Read the first diagram as a placement map: this page is one concept inside its parent module, not a detached essay, and the capstone is the pressure test for whether the idea holds. Read the second diagram as the working rhythm for the page: name the problem, study the example, identify the boundary, then carry one review question forward.

Purpose

Capture why public API and extension decisions were made so future changes are reviewed against intent instead of personal memory.

1. Extension Surfaces Need Memory

Why is a plugin hook allowed here but not there?
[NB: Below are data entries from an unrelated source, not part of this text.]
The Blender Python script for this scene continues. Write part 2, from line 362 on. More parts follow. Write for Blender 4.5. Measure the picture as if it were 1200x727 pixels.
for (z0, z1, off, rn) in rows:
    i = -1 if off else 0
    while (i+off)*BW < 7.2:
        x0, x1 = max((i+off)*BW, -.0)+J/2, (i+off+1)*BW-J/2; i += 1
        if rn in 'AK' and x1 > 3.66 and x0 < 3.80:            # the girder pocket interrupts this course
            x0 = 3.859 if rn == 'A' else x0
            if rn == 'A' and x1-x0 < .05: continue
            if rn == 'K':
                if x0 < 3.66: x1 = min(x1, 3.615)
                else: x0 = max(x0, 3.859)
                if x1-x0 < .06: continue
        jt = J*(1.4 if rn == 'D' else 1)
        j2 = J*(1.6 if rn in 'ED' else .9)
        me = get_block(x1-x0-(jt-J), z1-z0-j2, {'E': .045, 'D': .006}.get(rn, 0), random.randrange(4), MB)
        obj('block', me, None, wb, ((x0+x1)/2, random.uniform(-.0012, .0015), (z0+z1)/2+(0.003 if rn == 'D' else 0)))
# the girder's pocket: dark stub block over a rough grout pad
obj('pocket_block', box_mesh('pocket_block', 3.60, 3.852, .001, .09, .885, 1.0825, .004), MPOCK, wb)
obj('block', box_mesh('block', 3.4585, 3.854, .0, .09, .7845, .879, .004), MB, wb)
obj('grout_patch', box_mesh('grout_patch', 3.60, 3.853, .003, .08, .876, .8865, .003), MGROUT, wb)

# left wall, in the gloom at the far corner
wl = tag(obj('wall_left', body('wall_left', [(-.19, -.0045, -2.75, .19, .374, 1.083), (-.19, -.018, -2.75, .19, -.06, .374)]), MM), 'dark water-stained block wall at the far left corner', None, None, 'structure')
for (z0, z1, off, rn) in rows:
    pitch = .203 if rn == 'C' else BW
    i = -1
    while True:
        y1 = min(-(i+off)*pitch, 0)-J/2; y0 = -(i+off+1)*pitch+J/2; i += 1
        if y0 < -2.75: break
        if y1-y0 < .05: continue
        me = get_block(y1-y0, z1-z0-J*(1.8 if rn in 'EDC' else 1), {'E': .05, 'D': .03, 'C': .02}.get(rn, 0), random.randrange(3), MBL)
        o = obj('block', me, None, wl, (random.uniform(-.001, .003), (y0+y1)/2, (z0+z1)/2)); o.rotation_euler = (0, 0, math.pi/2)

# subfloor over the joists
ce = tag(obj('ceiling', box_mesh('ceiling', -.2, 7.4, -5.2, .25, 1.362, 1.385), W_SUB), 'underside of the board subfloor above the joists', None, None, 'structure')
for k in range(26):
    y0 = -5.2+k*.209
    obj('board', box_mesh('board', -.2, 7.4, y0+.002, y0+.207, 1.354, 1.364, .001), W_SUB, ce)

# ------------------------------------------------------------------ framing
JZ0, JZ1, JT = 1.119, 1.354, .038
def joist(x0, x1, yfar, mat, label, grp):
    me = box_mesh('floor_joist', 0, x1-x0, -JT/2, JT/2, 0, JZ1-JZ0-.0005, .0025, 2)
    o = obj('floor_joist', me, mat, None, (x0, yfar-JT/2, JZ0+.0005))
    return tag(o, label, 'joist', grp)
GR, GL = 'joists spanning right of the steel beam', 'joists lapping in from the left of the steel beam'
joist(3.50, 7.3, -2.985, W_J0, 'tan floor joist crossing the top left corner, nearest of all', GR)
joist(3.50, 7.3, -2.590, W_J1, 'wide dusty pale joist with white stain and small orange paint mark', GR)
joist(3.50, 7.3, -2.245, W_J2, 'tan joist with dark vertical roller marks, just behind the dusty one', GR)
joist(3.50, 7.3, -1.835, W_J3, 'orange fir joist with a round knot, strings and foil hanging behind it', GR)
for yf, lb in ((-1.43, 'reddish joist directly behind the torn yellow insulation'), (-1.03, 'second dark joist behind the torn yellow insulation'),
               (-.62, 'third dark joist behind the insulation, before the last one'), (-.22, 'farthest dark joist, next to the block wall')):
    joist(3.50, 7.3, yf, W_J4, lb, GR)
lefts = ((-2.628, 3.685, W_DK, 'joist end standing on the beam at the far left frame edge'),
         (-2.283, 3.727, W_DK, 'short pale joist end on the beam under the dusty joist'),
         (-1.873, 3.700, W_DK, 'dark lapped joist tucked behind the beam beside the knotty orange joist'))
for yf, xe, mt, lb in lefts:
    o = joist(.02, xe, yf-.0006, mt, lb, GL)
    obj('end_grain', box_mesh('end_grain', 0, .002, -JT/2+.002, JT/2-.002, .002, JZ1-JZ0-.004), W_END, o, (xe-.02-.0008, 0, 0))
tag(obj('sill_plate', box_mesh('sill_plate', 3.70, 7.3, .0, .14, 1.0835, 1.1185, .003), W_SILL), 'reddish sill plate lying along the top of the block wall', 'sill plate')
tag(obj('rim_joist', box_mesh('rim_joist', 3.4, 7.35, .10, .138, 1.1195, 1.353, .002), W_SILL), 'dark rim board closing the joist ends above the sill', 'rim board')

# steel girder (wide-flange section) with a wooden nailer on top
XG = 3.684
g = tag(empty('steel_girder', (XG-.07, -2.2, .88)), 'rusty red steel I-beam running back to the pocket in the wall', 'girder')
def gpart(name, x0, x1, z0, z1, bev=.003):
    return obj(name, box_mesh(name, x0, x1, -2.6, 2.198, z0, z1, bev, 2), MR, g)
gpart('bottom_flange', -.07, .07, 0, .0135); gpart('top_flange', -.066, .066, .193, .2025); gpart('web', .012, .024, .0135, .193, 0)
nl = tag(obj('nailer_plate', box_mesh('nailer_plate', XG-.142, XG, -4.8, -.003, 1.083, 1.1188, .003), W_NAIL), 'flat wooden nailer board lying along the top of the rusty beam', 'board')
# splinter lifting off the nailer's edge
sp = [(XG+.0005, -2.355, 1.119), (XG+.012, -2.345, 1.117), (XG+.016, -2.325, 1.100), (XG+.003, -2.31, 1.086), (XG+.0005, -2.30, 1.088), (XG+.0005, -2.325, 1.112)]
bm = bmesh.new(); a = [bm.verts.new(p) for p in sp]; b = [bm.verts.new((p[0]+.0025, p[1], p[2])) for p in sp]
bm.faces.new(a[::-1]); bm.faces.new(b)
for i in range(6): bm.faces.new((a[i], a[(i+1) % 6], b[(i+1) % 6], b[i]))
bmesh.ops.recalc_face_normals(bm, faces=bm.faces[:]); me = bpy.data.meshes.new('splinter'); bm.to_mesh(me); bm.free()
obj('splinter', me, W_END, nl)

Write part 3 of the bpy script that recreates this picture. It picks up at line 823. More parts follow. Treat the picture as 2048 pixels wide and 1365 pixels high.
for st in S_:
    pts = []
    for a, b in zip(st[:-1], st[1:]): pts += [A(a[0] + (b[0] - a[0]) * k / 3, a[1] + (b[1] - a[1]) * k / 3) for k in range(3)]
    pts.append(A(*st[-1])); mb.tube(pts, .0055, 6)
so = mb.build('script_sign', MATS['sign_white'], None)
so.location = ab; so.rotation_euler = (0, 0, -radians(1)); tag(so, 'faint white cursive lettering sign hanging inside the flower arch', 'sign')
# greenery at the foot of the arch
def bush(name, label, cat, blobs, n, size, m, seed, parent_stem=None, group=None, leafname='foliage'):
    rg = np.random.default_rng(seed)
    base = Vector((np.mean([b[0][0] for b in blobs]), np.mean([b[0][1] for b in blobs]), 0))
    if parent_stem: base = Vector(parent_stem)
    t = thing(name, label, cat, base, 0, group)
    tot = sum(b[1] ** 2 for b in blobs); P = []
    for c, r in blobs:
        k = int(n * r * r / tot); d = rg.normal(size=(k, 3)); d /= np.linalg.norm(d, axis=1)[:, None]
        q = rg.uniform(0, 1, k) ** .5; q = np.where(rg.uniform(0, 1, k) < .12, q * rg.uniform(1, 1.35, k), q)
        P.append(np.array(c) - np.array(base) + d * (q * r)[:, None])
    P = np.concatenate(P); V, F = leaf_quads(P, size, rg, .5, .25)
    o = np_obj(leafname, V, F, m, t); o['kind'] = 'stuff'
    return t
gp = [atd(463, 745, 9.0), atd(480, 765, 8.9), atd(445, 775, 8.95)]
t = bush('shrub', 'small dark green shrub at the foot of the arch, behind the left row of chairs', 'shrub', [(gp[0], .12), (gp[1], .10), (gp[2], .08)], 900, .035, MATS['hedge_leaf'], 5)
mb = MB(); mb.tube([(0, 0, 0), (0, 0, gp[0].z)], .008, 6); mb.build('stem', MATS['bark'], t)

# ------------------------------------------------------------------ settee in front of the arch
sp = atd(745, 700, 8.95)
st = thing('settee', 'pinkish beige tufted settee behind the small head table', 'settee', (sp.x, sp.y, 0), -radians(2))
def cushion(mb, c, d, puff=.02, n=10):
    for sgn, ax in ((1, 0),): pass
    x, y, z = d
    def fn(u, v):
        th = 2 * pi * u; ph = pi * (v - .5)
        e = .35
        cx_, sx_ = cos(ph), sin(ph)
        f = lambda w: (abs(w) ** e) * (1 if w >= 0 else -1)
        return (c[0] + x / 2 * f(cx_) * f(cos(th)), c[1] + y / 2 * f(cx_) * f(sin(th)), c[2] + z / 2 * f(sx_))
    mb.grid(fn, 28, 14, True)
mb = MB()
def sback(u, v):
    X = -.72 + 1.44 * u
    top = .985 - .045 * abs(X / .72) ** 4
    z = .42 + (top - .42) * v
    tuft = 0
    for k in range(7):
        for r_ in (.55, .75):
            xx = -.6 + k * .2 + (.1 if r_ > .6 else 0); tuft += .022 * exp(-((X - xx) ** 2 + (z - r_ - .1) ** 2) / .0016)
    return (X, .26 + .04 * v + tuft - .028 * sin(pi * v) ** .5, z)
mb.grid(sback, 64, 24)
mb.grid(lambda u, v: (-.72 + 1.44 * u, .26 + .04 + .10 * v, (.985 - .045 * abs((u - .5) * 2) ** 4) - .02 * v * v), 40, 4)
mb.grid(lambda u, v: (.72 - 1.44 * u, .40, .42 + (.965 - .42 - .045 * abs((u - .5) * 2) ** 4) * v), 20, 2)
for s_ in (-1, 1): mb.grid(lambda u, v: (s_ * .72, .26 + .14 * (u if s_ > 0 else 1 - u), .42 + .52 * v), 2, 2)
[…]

Why does the facade expose this type but not that one?

If those reasons live only in chat threads or recollection, governance decays quickly.

2. Small Decision Records Beat Oral Tradition

An architectural decision record can capture:

  • the decision
  • alternatives considered
  • why the chosen path won
  • what future changes would revisit it

Keep it short, but keep it written.

3. Change Control Should Match Risk

Not every API change needs the same ceremony, but high-impact public or extension changes should trigger deliberate review with compatibility questions attached.

4. Records Should Stay Connected to Code

Decision records matter only if reviewers can find them near the relevant code, docs, or contribution workflow.

Practical Guidelines

  • Record high-impact public API and extension decisions in a short durable form.
  • Review future changes against the recorded rationale.
  • Match review ceremony to the compatibility risk of the change.
  • Keep records close to the code or docs they govern.

Exercises for Mastery

  1. Write a short decision record for one extension point in your system.
  2. Identify one public API change that should require explicit compatibility review.
  3. Decide where decision records should live so maintainers will actually use them.